Despite the consistently sunny weather, manufacturing prices, quality of life, and Hailey Bieber smoothies, there’s still a vehement reluctance to embrace LA by many. There’s a sickly saccharine aftertaste that can linger from the celebrity culture and glamour that is antithetical to New York’s admittedly cool nonchalance and hard edge.
Valerie Campbell, the designer and co-founder of cult LA label, Freak City thinks this could all be overcome by looking past LA’s fantastical facade. “From the outside, it can look really obnoxious, but LA has some of the richest cultures and subcultures. So far, these fashion houses have only given us: ‘I went to LA for a week, stayed on the Westside, went to Erewhon everyday, went hiking twice, had lattes every morning, and enjoyed dinner at Soho House. This is their impression of the LA bitch lifestyle.”

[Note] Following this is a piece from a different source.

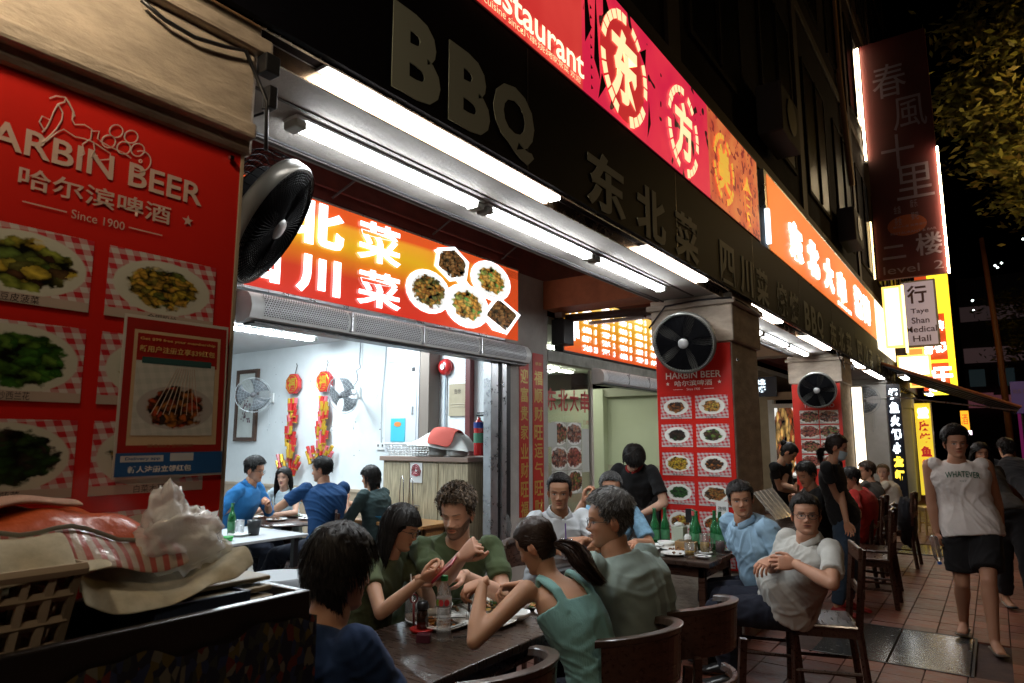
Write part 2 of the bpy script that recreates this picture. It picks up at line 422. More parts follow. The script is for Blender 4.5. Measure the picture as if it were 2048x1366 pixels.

Campbell’s insistence to seek out more authentic stories makes sense; in the same way that the world learned about New York fashion beyond Gossip Girl glamour, by diving into the heart of Brooklyn, Harlem, Queens, and the Bronx through designers like Luar, Telfar, Christopher John Rogers, Head of State, HBA, and Puppets and Puppets. The far more interesting stories lay undiscovered under a pile of BBLs and Juicy Couture sweatsuits.
“It would be positive for the US to have more than one fashion capital. It’s good to profit from the differences between both cities, and having two different manifestations of what American fashion can be.” – Constanza Orlowski
“I think it’s a good thing that American fashion is decentralising from New York,” Constanza Orlowski, a young Argentinian, New York-based fashion designer relents.
It’s clear that US fashion desperately needs to be revitalised. Horyn might think New York is over, but Orlowski thinks that reaching across the country and working in tandem is probably the best solution. “It would be positive for the US to have more than one fashion capital. From an industrial and cultural perspective, bringing back manufacturing to the US would create more job and artisanal apprenticeship opportunities. It would make American fashion more competitive with two centres as opposed to just one. It’s good to profit from the differences between both cities, and having two different manifestations of what American fashion can be.”